§ **The request**:
Find the string "objects" in the entries and copy each line that has it.

§ **Extracted entries**:
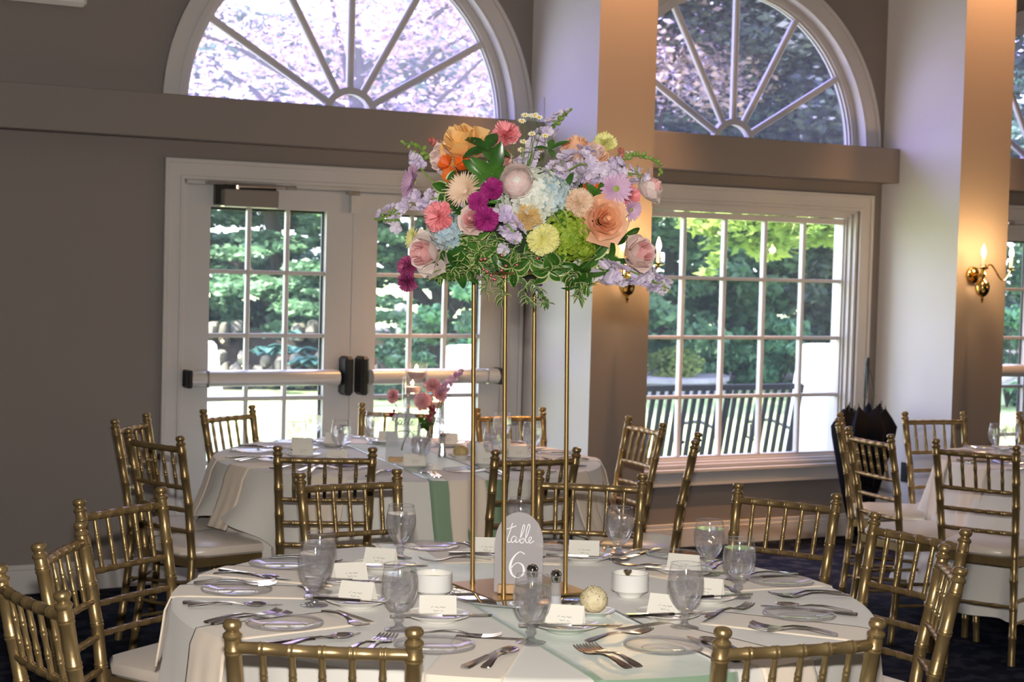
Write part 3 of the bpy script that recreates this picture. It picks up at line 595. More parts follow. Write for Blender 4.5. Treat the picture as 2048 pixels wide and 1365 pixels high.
bush('rounded grey green bush right of centre in the big window', 1560, 26.3, GZ, (.66, .6, .66), 5200, .06, L_bush, 303)
bush('dense low bush in the middle of the big window', 1500, 27, GZ, (.6, .5, .55), 4200, .05, L_bush, 304)
bush('small leafy clump by the pale post in the big window', 1345, 25.4, .02, (.36, .3, .18), 1300, .05, L_lime, 305)
bush('low green clump on the round patio wall', 1418, 26.6, .06, (.38, .3, .2), 1500, .05, L_bush, 306)
bush('green shrub at the far right beside the pier', 2018, 24, GZ, (.9, .6, .9), 3500, .06, L_bush, 307)
bush('low evergreen under the left side of the hemlock', 440, 26.5, .1, (1.0, .6, .5), 9000, .06, L_ever, 308)
bush('low evergreen under the right side of the hemlock', 615, 26.5, .1, (.7, .6, .45), 6000, .06, L_ever, 309)
bush('dark yew sprig in front of the pale gap left of the hemlock trunk', 505, 27.6, .15, (.75, .5, .42), 6000, .06, L_dark, 310)
bush('dark shrub at the left edge of the left door panes', 425, 28, .2, (.6, .5, .5), 5000, .06, L_dark, 311)
# pale posts
for i, (px, Y, z0, z1, r0, lab) in enumerate(((1352, 26.2, .05, 1.0, .075, 'pale stone post among the shrubs in the big window'), (800, 24.5, .05, 1.05, .07, 'pale stone post behind the right door leaf'))):
    b = g(px, Y, z0); mb = MB(); mb.lathe([(r0 * 1.5, 0), (r0 * 1.5, .06), (r0, .09), (r0 * .9, z1 - z0 - .15), (r0 * 1.3, z1 - z0 - .1), (r0 * 1.3, z1 - z0 - .03), (.001, z1 - z0)], 14); o = mb.build('garden_post', mat('pale_stone', (.62, .6, .55), .8, noise=(6, (.5, .48, .44)))); o.location = b; tag(o, lab, 'post', 'pale garden posts')
# round patio wall
b = g(1290, 24.6, GZ); mb = MB(); mb.lathe([(1.42, 0), (1.42, .15), (1.46, .16), (1.46, .22), (.001, .222)], 48); o = mb.build('round_patio', M_conc); o.location = b + Vector((-.1, 1.3, 0)); o['kind'] = 'structure'; o['label'] = 'round raised stone patio in the big window'
mb = MB(); mb.box(6.5, 8.6, 12.6, 13.2, GZ, GZ + .012); wallobj('stone_path', mb, M_conc, label='pale path in front of the patio')
# white covered cocktail tables
def cocktail(label, px, Y):
    b = g(px, Y); t = thing('cocktail_table', label, 'table', tuple(b), 0, 'white covered cocktail tables on the lawn'); mb = MB(); H = CAM_H - .54 - b.z if False else 1.22
    prof = [(.40, 0), (.36, .06), (.24, .30), (.20, .50), (.22, .70), (.30, .92), (.345, 1.08), (.36, 1.17), (.352, 1.20), (.33, 1.215), (.001, 1.22)]
    n = 32; vs = []; fs = []
    for r_, z in prof:
        for i in range(n):
            a = 2 * PI * i / n; q = r_ * (1 + .05 * math.cos(4 * a) * max(0, 1 - z / .8)); vs.append((q * math.cos(a), q * math.sin(a), z))
    for k in range(len(prof) - 1):
        for i in range(n): fs.append((k * n + i, k * n + (i + 1) % n, (k + 1) * n + (i + 1) % n, (k + 1) * n + i))
    mb.add(vs, fs); mb.build('stretch_cover', M_white, t)
    mb = MB(); mb.lathe([(.37, -.0), (.37, .02), (.03, .04), (.03, .3)], 20); mb.build('foot', M_iron, t)
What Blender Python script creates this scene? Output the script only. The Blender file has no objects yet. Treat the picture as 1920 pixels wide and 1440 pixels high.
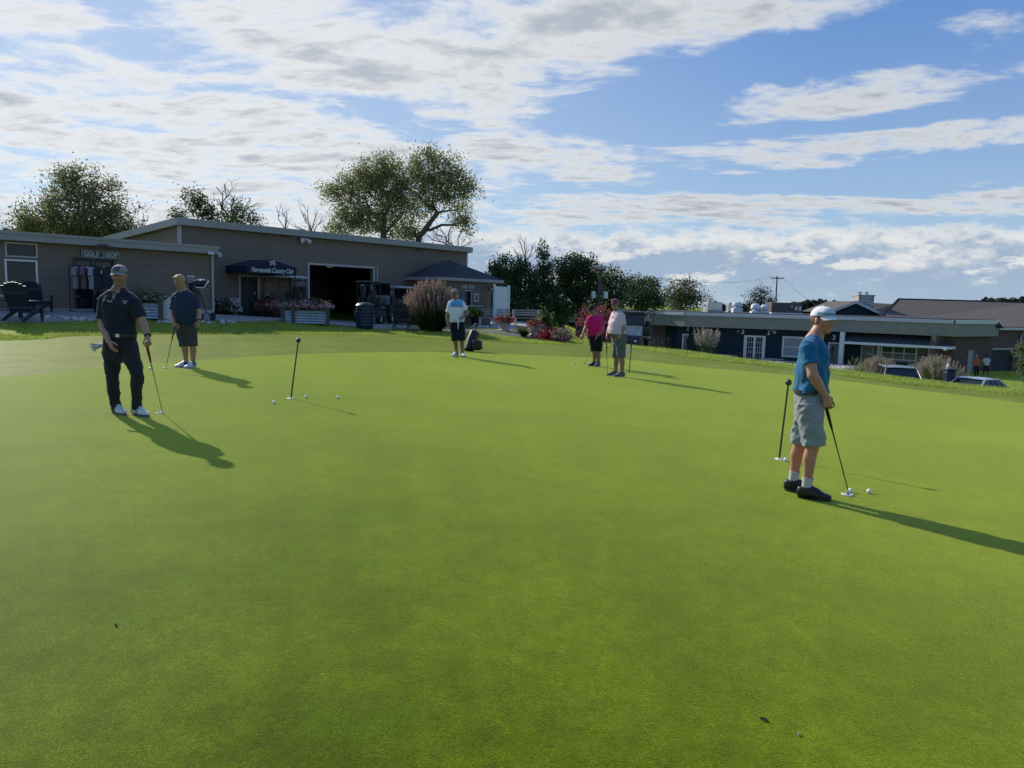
import bpy, bmesh, math, random
import numpy as np
from mathutils import Vector, Matrix
from mathutils.geometry import delaunay_2d_cdt

random.seed(7)
RNG = np.random.default_rng(11)
scn = bpy.context.scene
COL = scn.collection
PI = math.pi

# ------------------------------------------------------------------ camera
FPX = 1387.0                      # focal length in pixels of the 1920 px wide photograph
PITCH, ROLL = 0.1113, 0.025
CAM = Vector((0.0, 0.0, 1.65))
CM = Matrix.Rotation(PI / 2 - PITCH, 3, 'X') @ Matrix.Rotation(ROLL, 3, 'Z')
cd = bpy.data.cameras.new('camera')
cd.sensor_width = 36.0
cd.lens = 36.0 * FPX / 1920.0
cd.clip_start = 0.05
cd.clip_end = 6000
cam = bpy.data.objects.new('camera', cd)
cam.matrix_world = Matrix.Translation(CAM) @ CM.to_4x4()
COL.objects.link(cam)
scn.camera = cam


def ray(px, py):
    return CM @ Vector(((px - 960) / FPX, -(py - 720) / FPX, -1.0))


def at(px, py, Y):
    """the point of the place seen at this pixel of the photo, Y metres ahead"""
    v = ray(px, py)
    return CAM + v * (Y / v.y)


def px_of(p):
    q = CM.transposed() @ (Vector(p) - CAM)
    return (960 + FPX * q.x / -q.z, 720 - FPX * q.y / -q.z)


def sstep(a, b, x):
    t = np.clip((np.asarray(x, float) - a) / (b - a), 0, 1)
    return t * t * (3 - 2 * t)


# ------------------------------------------------------------------ terrain
def plane_z(x, y):
    return -0.033 * 24 * np.tanh(np.asarray(x, float) / 24) + 0.004 * np.clip(y, -10, 60)


def plane_hit(px, py):
    v = ray(px, py)
    lo, hi = 0.5, 200.0
    for _ in range(60):
        m = (lo + hi) / 2
        p = CAM + v * m
        if p.z > float(plane_z(p.x, p.y)):
            lo = m
        else:
            hi = m
    p = CAM + v * lo
    return (p.x, p.y)


ROUGH_PX = [(0, 639), (120, 632), (250, 628), (500, 627), (670, 628), (800, 633), (889, 639),
            (1080, 648), (1187, 655), (1320, 674), (1440, 688), (1553, 702), (1700, 722), (1920, 743)]
GREEN_PX = [(0, 708), (146, 694), (300, 682), (490, 668.6), (670, 662), (860, 662), (1080, 670),
            (1187, 676), (1320, 690), (1440, 700), (1553, 711), (1700, 730), (1831, 745), (1920, 757)]
ROUGH = [plane_hit(*p) for p in ROUGH_PX]
GREEN = [plane_hit(*p) for p in GREEN_PX]
ROUGH = [(-30, -3), (-22, 7)] + [(ROUGH[0][0] - 5, ROUGH[0][1] - 5.5)] + ROUGH + [(ROUGH[-1][0] + 4, ROUGH[-1][1] - 5), (24, 4), (27, -6)]
GREEN = [(-17, -3), (-14, 4)] + [(GREEN[0][0] - 3.4, GREEN[0][1] - 4)] + GREEN + [(GREEN[-1][0] + 3.5, GREEN[-1][1] - 5), (19, 2), (20, -6)]


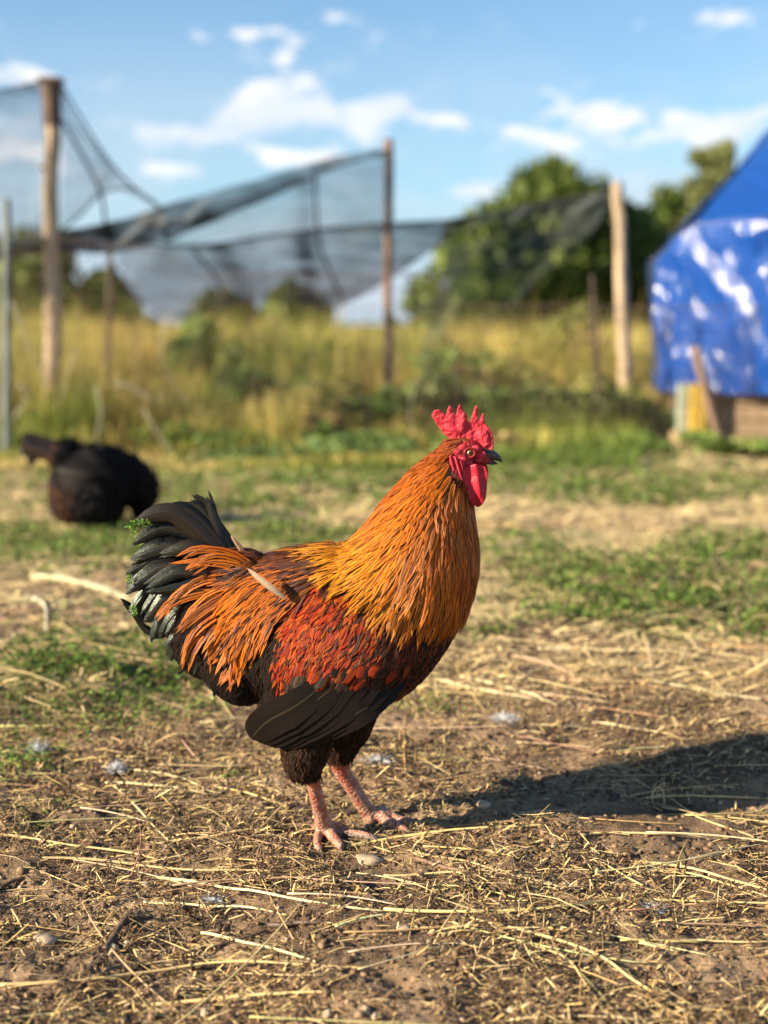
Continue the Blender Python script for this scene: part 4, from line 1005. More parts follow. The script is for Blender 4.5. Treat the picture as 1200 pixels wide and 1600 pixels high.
# green frayed algae-like tufts caught in the tail edge
GRN = attr_mat('green_fleck', .6, .3, .2, .3, 300); mg = MB()
for q in range(420):
    c_ = g.choice([(224, 813, 20, 5), (212, 826, 7, 12), (205, 902, 6, 8), (208, 818, 8, 6), (212, 950, 6, 9)]); p = at(c_[0] + g.gauss(0, c_[2] * .5), c_[1] + g.gauss(0, c_[3] * .5), YR, g.uniform(-26, -12) * KR); r = g.uniform(.6, 1.6) * KR
    d1 = Vector((g.uniform(-1, 1), g.uniform(-1, 1), g.uniform(-1, 1))).normalized() * r * 1.8; d2 = Vector((g.uniform(-1, 1), g.uniform(-1, 1), g.uniform(-1, 1))).normalized() * r
    mg.add([p - d1, p + d2, p + d1, p - d2], [(0, 1, 2, 3)], (.10, .22, .02) if g.random() < .6 else (.2, .33, .04))
tag(mg.build('green_flecks', GRN, rooster, False), kind='stuff')
for path, d, hw in (([(400, 930), (355, 950), (310, 1000), (288, 1062)], -30, 13), ([(405, 935), (365, 960), (330, 1010), (305, 1078)], -34, 13), ([(390, 925), (340, 935), (290, 975), (262, 1030)], -28, 13), ([(385, 920), (330, 925), (275, 955), (240, 1005)], -25, 13), ([(410, 945), (380, 985), (350, 1040), (330, 1098)], -42, 12),
                     ([(400, 920), (350, 905), (295, 915), (245, 950)], -29, 12), ([(395, 915), (345, 895), (300, 892), (250, 915)], -27, 11), ([(415, 950), (392, 1000), (372, 1050), (362, 1100)], -50, 11)):
    hw *= g.uniform(.7, 1.1); path = path[:-1] + [(path[-1][0] + g.uniform(-14, 14), path[-1][1] + g.uniform(-30, -8))]
    free_feather('tail_covert', path, [d * .5, d * .85, d, d + 4], hw, 'blade', jitc(TBK, g, .3), jitc(TBR, g, .3), FM_T, cup=.3, roll=g.uniform(-.3, .3), steps=18, jag=.4)
hang = [([(420, 905), (370, 868), (320, 858), (285, 872)], -36, 4.5), ([(415, 905), (370, 875), (325, 868), (292, 888)], -38, 4), ([(420, 910), (380, 880), (340, 874), (275, 882)], -34, 4), ([(410, 912), (370, 885), (320, 880), (300, 890)], -40, 4),
        ([(400, 915), (340, 900), (290, 915), (253, 958)], -34, 5), ([(380, 920), (330, 920), (280, 935), (255, 962)], -36, 4.5), ([(410, 925), (360, 915), (310, 935), (283, 975)], -42, 5), ([(410, 930), (365, 925), (320, 950), (285, 980)], -44, 5),
        ([(410, 935), (350, 945), (300, 975), (280, 1015)], -44, 5), ([(400, 945), (350, 960), (312, 995), (298, 1035)], -46, 5), ([(415, 940), (365, 960), (330, 1000), (322, 1035)], -50, 5), ([(425, 940), (375, 965), (345, 1015), (328, 1032)], -52, 5),
        ([(430, 940), (385, 975), (360, 1020), (345, 1050)], -56, 5.5), ([(440, 940), (395, 985), (370, 1030), (366, 1062)], -60, 5.5), ([(440, 945), (405, 990), (385, 1020), (352, 1056)], -60, 5), ([(445, 950), (415, 985), (400, 1015), (385, 1032)], -64, 5),
        ([(430, 930), (385, 945), (345, 980), (325, 1010)], -52, 5), ([(450, 960), (430, 1000), (420, 1040), (425, 1062)], -68, 4), ([(455, 960), (440, 1000), (432, 1030), (440, 1050)], -70, 4)]
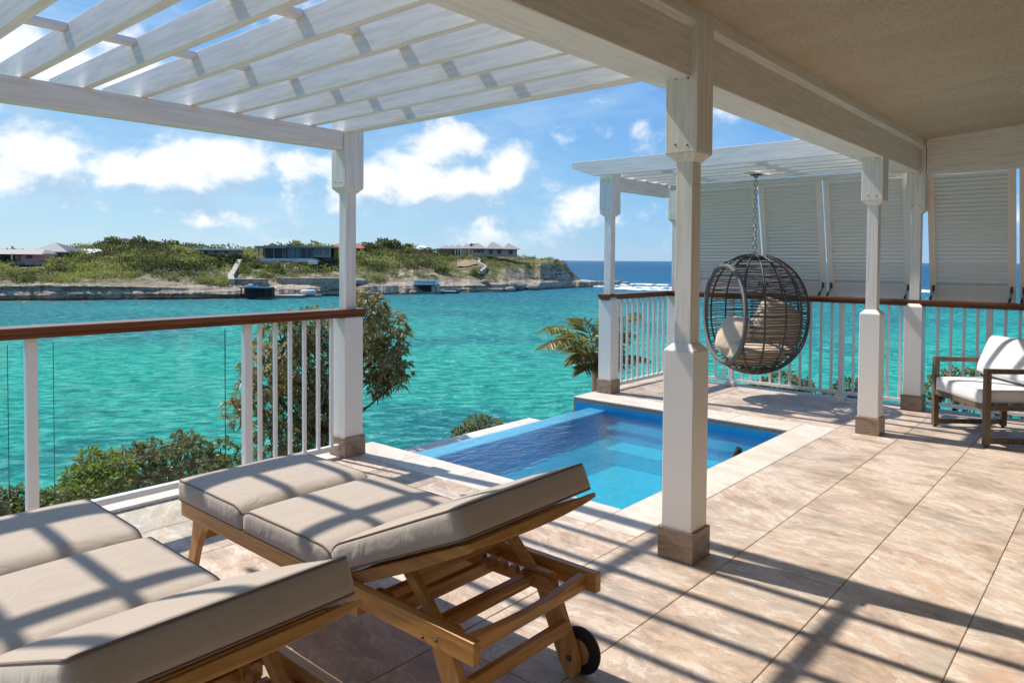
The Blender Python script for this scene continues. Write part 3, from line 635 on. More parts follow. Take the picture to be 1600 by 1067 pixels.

§ **Task answer**:
What Blender Python script creates this scene? Output the script only. The Blender file has no objects yet. Treat the picture as 1920 pixels wide and 1440 pixels high.
cam = bpy.data.objects.new('camera', cd)
COL.objects.link(cam)